Whether cheating is acceptable certainly depends on how the term is defined. For example, unfaithfulness in a relationship is definitely not one of such cases. Just think, would you be happy if your significant other decides to cheat on you for someone else? Most people would respond to this question with a solid no.
The example above is not what most people will get to. Let's see the most common forms of cheating. Cheating in exams is one thing many have done, and is often considered to be acceptable to a certain degree. However, the morality of this act depends on the type of the exam. If this exam is ranked and utilizes test percentile, it definitely is not fair for those that crammed hard for it. If cheating in a test produces a negative effect towards stakeholders other than yourself, then it is certainly morally unacceptable. Say that you are from a low-income family somewhere in the world, and would like to apply to an elite university in the UK. You take an IGCSE exam, but due to the amount of cheaters, you miss A* by a few points and received an A as a final grade. Because of this, Oxford and Cambridge rejected your application. How would you feel if you fall into that situation? Bad, terrible, sad, just anything that can describe a bad mood.

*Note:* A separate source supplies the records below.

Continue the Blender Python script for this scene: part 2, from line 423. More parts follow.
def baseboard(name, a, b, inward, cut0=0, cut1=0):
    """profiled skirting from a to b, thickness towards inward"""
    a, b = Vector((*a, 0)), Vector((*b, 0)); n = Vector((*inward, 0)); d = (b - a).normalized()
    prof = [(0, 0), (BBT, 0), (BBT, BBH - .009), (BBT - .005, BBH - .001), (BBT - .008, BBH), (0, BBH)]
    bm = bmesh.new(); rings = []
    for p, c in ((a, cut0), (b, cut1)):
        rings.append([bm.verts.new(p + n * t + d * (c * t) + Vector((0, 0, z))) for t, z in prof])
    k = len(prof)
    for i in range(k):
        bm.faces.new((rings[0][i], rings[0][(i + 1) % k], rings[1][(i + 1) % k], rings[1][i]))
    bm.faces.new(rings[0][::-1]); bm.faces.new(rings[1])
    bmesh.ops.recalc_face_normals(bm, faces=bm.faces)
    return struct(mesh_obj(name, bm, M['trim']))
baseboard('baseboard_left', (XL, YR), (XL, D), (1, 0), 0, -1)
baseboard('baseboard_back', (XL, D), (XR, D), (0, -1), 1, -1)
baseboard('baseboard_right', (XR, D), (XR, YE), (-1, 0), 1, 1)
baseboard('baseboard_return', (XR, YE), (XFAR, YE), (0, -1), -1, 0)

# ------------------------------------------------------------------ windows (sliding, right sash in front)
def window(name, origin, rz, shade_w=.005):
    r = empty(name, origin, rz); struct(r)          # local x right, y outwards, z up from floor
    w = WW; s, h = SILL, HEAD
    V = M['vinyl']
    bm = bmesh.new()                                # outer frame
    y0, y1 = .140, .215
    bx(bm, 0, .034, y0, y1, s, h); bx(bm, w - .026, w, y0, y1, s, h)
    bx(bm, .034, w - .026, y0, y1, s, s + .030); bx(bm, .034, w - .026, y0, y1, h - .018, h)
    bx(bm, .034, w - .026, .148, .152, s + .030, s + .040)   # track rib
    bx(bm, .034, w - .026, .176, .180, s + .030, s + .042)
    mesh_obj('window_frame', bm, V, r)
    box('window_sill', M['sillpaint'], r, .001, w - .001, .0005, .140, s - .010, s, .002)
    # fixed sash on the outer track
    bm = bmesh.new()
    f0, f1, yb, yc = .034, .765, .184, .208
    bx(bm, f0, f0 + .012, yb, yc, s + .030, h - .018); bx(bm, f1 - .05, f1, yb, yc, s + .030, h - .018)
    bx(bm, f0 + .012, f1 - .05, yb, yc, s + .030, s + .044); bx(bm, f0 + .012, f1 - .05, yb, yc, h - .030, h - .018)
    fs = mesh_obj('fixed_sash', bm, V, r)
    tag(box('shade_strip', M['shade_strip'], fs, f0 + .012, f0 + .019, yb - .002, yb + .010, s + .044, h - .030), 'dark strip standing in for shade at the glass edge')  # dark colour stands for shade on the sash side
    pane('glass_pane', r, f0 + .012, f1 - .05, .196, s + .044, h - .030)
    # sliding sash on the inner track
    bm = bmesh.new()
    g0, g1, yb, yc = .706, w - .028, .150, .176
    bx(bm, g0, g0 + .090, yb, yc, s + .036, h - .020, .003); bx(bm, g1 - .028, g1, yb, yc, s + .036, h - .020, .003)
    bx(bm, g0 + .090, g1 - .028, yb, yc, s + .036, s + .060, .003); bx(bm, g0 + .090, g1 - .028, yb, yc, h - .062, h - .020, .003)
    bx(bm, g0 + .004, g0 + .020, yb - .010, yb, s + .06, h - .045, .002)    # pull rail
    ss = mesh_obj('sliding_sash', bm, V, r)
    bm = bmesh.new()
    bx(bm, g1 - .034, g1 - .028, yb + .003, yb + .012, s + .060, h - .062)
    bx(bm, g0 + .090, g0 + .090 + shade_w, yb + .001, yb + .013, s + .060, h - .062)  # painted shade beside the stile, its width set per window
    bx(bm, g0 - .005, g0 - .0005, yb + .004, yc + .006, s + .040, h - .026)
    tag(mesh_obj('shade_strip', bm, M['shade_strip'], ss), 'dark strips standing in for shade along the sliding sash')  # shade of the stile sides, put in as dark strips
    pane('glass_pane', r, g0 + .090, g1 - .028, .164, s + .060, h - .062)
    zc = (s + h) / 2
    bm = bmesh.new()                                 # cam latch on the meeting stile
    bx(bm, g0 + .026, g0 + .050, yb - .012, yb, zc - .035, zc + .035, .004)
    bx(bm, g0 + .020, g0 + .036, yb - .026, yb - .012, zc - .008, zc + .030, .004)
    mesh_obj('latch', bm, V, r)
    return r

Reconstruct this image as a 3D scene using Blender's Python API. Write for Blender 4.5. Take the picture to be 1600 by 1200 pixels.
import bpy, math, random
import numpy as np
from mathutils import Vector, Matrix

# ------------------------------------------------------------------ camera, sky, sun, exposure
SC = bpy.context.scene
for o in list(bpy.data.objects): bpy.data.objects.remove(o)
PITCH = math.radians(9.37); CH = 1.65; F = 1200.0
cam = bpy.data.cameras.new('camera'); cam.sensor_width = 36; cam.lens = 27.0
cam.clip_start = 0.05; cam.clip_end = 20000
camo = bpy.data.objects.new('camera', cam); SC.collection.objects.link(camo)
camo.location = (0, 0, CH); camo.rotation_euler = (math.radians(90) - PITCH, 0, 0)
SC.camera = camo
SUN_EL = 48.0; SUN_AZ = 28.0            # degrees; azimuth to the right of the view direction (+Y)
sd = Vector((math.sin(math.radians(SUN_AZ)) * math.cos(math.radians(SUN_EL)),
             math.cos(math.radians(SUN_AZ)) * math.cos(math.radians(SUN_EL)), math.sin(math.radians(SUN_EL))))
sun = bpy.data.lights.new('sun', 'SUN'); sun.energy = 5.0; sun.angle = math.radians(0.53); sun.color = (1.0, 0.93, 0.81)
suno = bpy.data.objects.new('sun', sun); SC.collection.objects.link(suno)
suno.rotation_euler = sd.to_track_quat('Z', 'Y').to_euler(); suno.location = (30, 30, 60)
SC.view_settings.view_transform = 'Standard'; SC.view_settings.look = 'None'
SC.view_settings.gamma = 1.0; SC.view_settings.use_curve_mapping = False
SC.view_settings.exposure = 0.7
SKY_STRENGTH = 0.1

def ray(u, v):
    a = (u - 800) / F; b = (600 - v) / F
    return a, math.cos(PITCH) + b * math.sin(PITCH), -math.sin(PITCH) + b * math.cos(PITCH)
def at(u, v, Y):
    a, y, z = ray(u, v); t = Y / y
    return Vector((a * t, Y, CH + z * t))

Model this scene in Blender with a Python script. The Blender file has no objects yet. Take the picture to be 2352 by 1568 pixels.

This is a quizzing site, so it is well-expected that cheaters roam the website. This type of cheaters generally is not as despised as the type above as they do not cause any important problems in life. It is, however, not nice to miss the 95th percentile by a single answer due to them acing the quizzes effortlessly.
The final definition of the term is to avoid something unfortunate by luck or skill, such as cheating one's death. Like come on, there's nothing to rant about this definition.
To sum up, cheating may be morally acceptable when it doesn't involve negative effects on others but is generally discouraged. This doesn't mean that you should do it when you are the only stakeholder though. Cheating gives one an unfair advantage over others and cheaters themselves do not tend to enjoy their success as much as those that achieved their titles legitimately. Whether a person would cheat in "tolerable scenarios" is completely up to their own decision, and so is the degree of fulfillment they sense subsequently.
Overall, the two balance out in most scenarios. The only cheating we do act against is cheating takes on your quizzes. For example, if a user takes their own quiz 300 times in an hour just to appear more popular on recent quizzes, this quiz will be hidden, or possibly deleted. Excessive cheating like that is immoral and won't be tolerated.
Thankfully, very few people have the stamina or endurance to cheat to that extent, so we rarely have to enforce this.
As you mentioned, academics is a serious thing. Your future could depend on it. Meanwhile JetPunk is just a quiz site on the internet that, while fun, has very little (if not none) of anything important that will happen in your life. But don't get me wrong, I don't cheat on JetPunk either.
But cheating death...I've probably done that before.